Stewardship

Stewardship is an obligation in many aspects of life, and stewardship over the health of the ecosystem is our obligation to our grandchildren. It’s really difficult to have stewardship over something if you don’t know how it works. Therefore it should be goal one of every person to learn as much as he can about how the ecosystem works. If he takes his responsibility to his grandchildren seriously.

Scientists know a lot about how the ecosystem works; religious people are more likely to be seriously interested in stewardship. Therefore, if we want to find a way to stop trashing the earth, it would be good if the religious people and the scientist would come down out of their respective ivory towers and talk with each other.

Nothing stops us from talking with each other. Understanding each other is a bit more difficult, but any two groups of people can talk with each other if they have the same goal and if they remember what that goal is. And stop themselves from introducing fake debates. A fake debate is a debate over something that is not relevant to the goal.
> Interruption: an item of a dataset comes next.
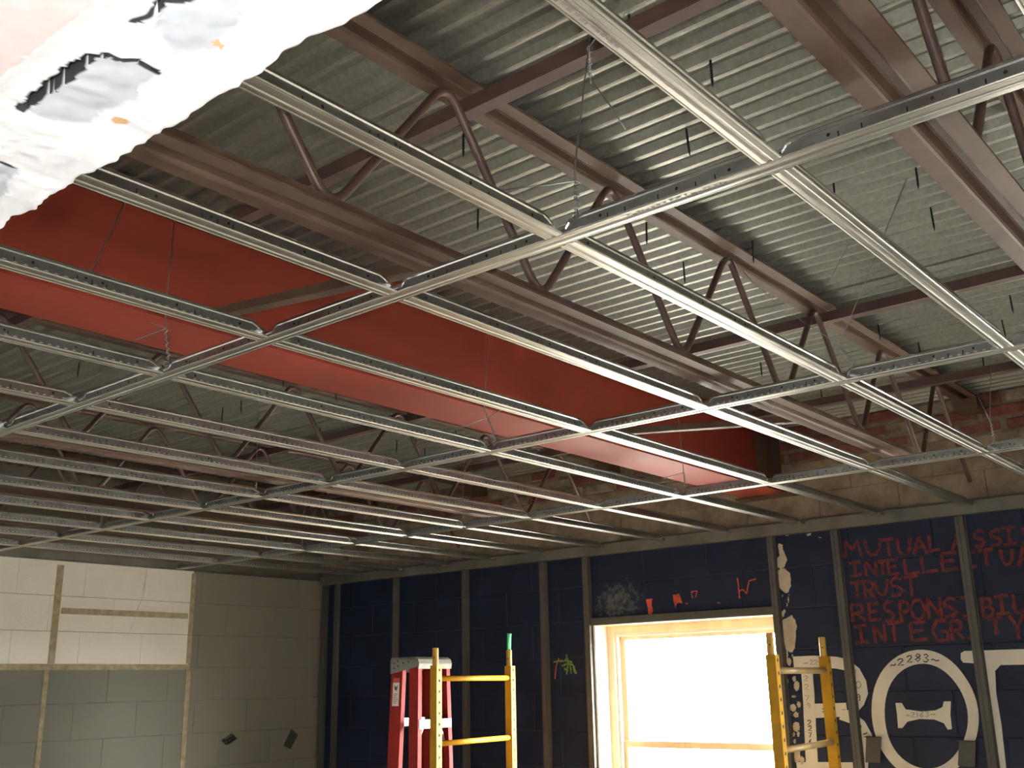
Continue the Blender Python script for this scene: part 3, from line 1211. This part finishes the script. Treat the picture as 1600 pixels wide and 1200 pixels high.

The first goal of ecosystem stewardship is to understand the system so we can stop trashing it. Scientists know a lot about how the ecosystem actually functions. Science is the study of measurable facts using the scientific method. Therefore, if we want scientists to share their professional expertise we have to talk about things that can be evaluated using measurable facts.

090531BP_dsc1461SLsWhat is the average size of a domestic cat?

How much does this cat weight?

What is she thinking? Not measurable.

God is also not a measurable fact; if you can’t talk about physical phenomena such as gravity (weight, mass), for example, or the flow of energy in the ecosystem, or the sexual reproduction that makes life possible as we know it. Well. Then. I wonder if you really want to fulfill your obligation as a steward, because those things exist and are discussable among peoples of any faith. That is the power of science. Measurable facts are discussable. They are not universal – they are not everythiing – but they are important and they are discussible.

And you can’t ask a professional scientist to professionally discuss science in the absence of measurable facts, because there is no such thing as science in the absence of measurable facts. Science IS the study of measurable facts. Technology is not science, but technology is a very good evidence for the validity of scientific discoveries, because technology uses the basic laws of nature (that science learns about) to make things. If the scientific information were wrong — the things wouldn’t work. So some of what scientists believe might be wrong, because scientists are only human, but most of it does tell us facts about how the ecosystem functions. And we cut ourselves off from the greatest body of knowledge that humans on earth have ever assembled when we refuse to talk to scientists, just because we (also humans) don’t like whatever scientists might be saying.

If we do that, I would doubt if our real motivation is stewardship, because if we genuinely want to fulfill our obligation as stewards, then we wouldn’t cut ourselves off from the information we need. We would do whatever it takes to learn the facts that we need to do the best possible job.